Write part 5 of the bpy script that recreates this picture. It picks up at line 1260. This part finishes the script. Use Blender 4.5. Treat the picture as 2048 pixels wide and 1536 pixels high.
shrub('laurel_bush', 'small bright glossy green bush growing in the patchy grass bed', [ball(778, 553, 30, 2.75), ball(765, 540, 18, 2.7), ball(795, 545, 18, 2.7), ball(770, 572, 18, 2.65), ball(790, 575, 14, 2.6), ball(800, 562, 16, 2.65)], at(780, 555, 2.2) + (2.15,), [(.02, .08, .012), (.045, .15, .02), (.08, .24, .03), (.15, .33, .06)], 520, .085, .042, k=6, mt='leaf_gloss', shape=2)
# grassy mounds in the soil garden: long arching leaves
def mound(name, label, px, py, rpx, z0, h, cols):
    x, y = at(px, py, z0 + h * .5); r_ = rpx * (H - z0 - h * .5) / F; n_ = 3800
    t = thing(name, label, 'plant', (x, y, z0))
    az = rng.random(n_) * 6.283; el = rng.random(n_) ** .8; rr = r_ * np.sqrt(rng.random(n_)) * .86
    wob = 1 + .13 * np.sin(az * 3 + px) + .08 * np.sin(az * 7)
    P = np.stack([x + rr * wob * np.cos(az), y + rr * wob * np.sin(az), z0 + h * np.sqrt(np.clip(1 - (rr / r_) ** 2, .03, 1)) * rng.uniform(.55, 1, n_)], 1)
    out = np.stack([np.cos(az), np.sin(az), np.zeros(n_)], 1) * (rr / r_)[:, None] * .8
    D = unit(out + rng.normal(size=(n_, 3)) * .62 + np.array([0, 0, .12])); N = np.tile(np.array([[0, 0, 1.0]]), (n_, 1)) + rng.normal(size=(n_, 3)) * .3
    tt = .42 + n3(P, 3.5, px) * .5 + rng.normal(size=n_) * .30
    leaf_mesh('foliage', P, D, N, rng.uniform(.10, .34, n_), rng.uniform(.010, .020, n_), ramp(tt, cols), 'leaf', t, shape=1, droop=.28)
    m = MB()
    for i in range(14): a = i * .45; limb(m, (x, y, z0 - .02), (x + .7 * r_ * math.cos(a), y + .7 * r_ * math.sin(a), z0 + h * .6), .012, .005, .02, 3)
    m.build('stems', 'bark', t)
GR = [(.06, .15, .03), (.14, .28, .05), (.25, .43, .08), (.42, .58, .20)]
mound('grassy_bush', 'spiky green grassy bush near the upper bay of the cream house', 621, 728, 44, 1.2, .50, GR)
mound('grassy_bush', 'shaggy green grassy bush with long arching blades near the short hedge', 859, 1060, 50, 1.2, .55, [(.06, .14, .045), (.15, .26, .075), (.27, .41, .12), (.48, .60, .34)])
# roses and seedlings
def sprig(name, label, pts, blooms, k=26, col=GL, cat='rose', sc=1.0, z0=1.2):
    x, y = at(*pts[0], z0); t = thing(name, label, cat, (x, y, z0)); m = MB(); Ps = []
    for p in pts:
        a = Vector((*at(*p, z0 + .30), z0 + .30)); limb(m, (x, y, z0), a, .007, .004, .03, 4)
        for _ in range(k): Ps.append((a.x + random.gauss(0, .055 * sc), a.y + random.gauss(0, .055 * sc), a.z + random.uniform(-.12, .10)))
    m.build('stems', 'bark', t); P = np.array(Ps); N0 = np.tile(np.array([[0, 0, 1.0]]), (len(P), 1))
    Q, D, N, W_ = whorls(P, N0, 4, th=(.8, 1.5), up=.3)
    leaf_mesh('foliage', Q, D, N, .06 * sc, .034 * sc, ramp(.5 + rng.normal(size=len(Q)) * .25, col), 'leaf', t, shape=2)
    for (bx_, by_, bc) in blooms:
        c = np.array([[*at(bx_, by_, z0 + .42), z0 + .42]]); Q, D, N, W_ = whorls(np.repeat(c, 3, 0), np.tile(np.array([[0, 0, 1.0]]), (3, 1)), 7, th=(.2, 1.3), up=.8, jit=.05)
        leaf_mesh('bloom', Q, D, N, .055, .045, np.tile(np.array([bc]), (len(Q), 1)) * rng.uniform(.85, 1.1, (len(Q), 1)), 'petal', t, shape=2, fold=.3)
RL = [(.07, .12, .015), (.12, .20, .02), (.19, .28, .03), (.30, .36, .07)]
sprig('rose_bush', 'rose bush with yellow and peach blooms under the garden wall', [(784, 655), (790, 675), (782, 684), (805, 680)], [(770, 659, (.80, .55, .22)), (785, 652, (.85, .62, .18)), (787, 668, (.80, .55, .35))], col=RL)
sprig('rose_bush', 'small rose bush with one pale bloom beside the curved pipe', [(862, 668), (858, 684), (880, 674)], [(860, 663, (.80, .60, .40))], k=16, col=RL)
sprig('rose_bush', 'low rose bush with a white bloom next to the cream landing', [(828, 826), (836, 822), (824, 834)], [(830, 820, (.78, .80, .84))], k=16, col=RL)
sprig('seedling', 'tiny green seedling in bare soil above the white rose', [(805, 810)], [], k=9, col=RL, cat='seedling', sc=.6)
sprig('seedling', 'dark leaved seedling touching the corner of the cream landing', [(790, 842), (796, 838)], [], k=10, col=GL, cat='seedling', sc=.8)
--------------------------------
* OBJECTIVE *
Write each line above out exactly.

* RESPONSE TO THE EXERCISE *
Write part 5 of the bpy script that recreates this picture. It picks up at line 1260. This part finishes the script. Use Blender 4.5. Treat the picture as 2048 pixels wide and 1536 pixels high.
shrub('laurel_bush', 'small bright glossy green bush growing in the patchy grass bed', [ball(778, 553, 30, 2.75), ball(765, 540, 18, 2.7), ball(795, 545, 18, 2.7), ball(770, 572, 18, 2.65), ball(790, 575, 14, 2.6), ball(800, 562, 16, 2.65)], at(780, 555, 2.2) + (2.15,), [(.02, .08, .012), (.045, .15, .02), (.08, .24, .03), (.15, .33, .06)], 520, .085, .042, k=6, mt='leaf_gloss', shape=2)
# grassy mounds in the soil garden: long arching leaves
def mound(name, label, px, py, rpx, z0, h, cols):
    x, y = at(px, py, z0 + h * .5); r_ = rpx * (H - z0 - h * .5) / F; n_ = 3800
    t = thing(name, label, 'plant', (x, y, z0))
    az = rng.random(n_) * 6.283; el = rng.random(n_) ** .8; rr = r_ * np.sqrt(rng.random(n_)) * .86
    wob = 1 + .13 * np.sin(az * 3 + px) + .08 * np.sin(az * 7)
    P = np.stack([x + rr * wob * np.cos(az), y + rr * wob * np.sin(az), z0 + h * np.sqrt(np.clip(1 - (rr / r_) ** 2, .03, 1)) * rng.uniform(.55, 1, n_)], 1)
    out = np.stack([np.cos(az), np.sin(az), np.zeros(n_)], 1) * (rr / r_)[:, None] * .8
    D = unit(out + rng.normal(size=(n_, 3)) * .62 + np.array([0, 0, .12])); N = np.tile(np.array([[0, 0, 1.0]]), (n_, 1)) + rng.normal(size=(n_, 3)) * .3
    tt = .42 + n3(P, 3.5, px) * .5 + rng.normal(size=n_) * .30
    leaf_mesh('foliage', P, D, N, rng.uniform(.10, .34, n_), rng.uniform(.010, .020, n_), ramp(tt, cols), 'leaf', t, shape=1, droop=.28)
    m = MB()
    for i in range(14): a = i * .45; limb(m, (x, y, z0 - .02), (x + .7 * r_ * math.cos(a), y + .7 * r_ * math.sin(a), z0 + h * .6), .012, .005, .02, 3)
    m.build('stems', 'bark', t)
GR = [(.06, .15, .03), (.14, .28, .05), (.25, .43, .08), (.42, .58, .20)]
mound('grassy_bush', 'spiky green grassy bush near the upper bay of the cream house', 621, 728, 44, 1.2, .50, GR)
mound('grassy_bush', 'shaggy green grassy bush with long arching blades near the short hedge', 859, 1060, 50, 1.2, .55, [(.06, .14, .045), (.15, .26, .075), (.27, .41, .12), (.48, .60, .34)])
# roses and seedlings
def sprig(name, label, pts, blooms, k=26, col=GL, cat='rose', sc=1.0, z0=1.2):
    x, y = at(*pts[0], z0); t = thing(name, label, cat, (x, y, z0)); m = MB(); Ps = []
    for p in pts:
        a = Vector((*at(*p, z0 + .30), z0 + .30)); limb(m, (x, y, z0), a, .007, .004, .03, 4)
        for _ in range(k): Ps.append((a.x + random.gauss(0, .055 * sc), a.y + random.gauss(0, .055 * sc), a.z + random.uniform(-.12, .10)))
    m.build('stems', 'bark', t); P = np.array(Ps); N0 = np.tile(np.array([[0, 0, 1.0]]), (len(P), 1))
    Q, D, N, W_ = whorls(P, N0, 4, th=(.8, 1.5), up=.3)
    leaf_mesh('foliage', Q, D, N, .06 * sc, .034 * sc, ramp(.5 + rng.normal(size=len(Q)) * .25, col), 'leaf', t, shape=2)
    for (bx_, by_, bc) in blooms:
        c = np.array([[*at(bx_, by_, z0 + .42), z0 + .42]]); Q, D, N, W_ = whorls(np.repeat(c, 3, 0), np.tile(np.array([[0, 0, 1.0]]), (3, 1)), 7, th=(.2, 1.3), up=.8, jit=.05)
        leaf_mesh('bloom', Q, D, N, .055, .045, np.tile(np.array([bc]), (len(Q), 1)) * rng.uniform(.85, 1.1, (len(Q), 1)), 'petal', t, shape=2, fold=.3)
RL = [(.07, .12, .015), (.12, .20, .02), (.19, .28, .03), (.30, .36, .07)]
sprig('rose_bush', 'rose bush with yellow and peach blooms under the garden wall', [(784, 655), (790, 675), (782, 684), (805, 680)], [(770, 659, (.80, .55, .22)), (785, 652, (.85, .62, .18)), (787, 668, (.80, .55, .35))], col=RL)
sprig('rose_bush', 'small rose bush with one pale bloom beside the curved pipe', [(862, 668), (858, 684), (880, 674)], [(860, 663, (.80, .60, .40))], k=16, col=RL)
sprig('rose_bush', 'low rose bush with a white bloom next to the cream landing', [(828, 826), (836, 822), (824, 834)], [(830, 820, (.78, .80, .84))], k=16, col=RL)
sprig('seedling', 'tiny green seedling in bare soil above the white rose', [(805, 810)], [], k=9, col=RL, cat='seedling', sc=.6)
sprig('seedling', 'dark leaved seedling touching the corner of the cream landing', [(790, 842), (796, 838)], [], k=10, col=GL, cat='seedling', sc=.8)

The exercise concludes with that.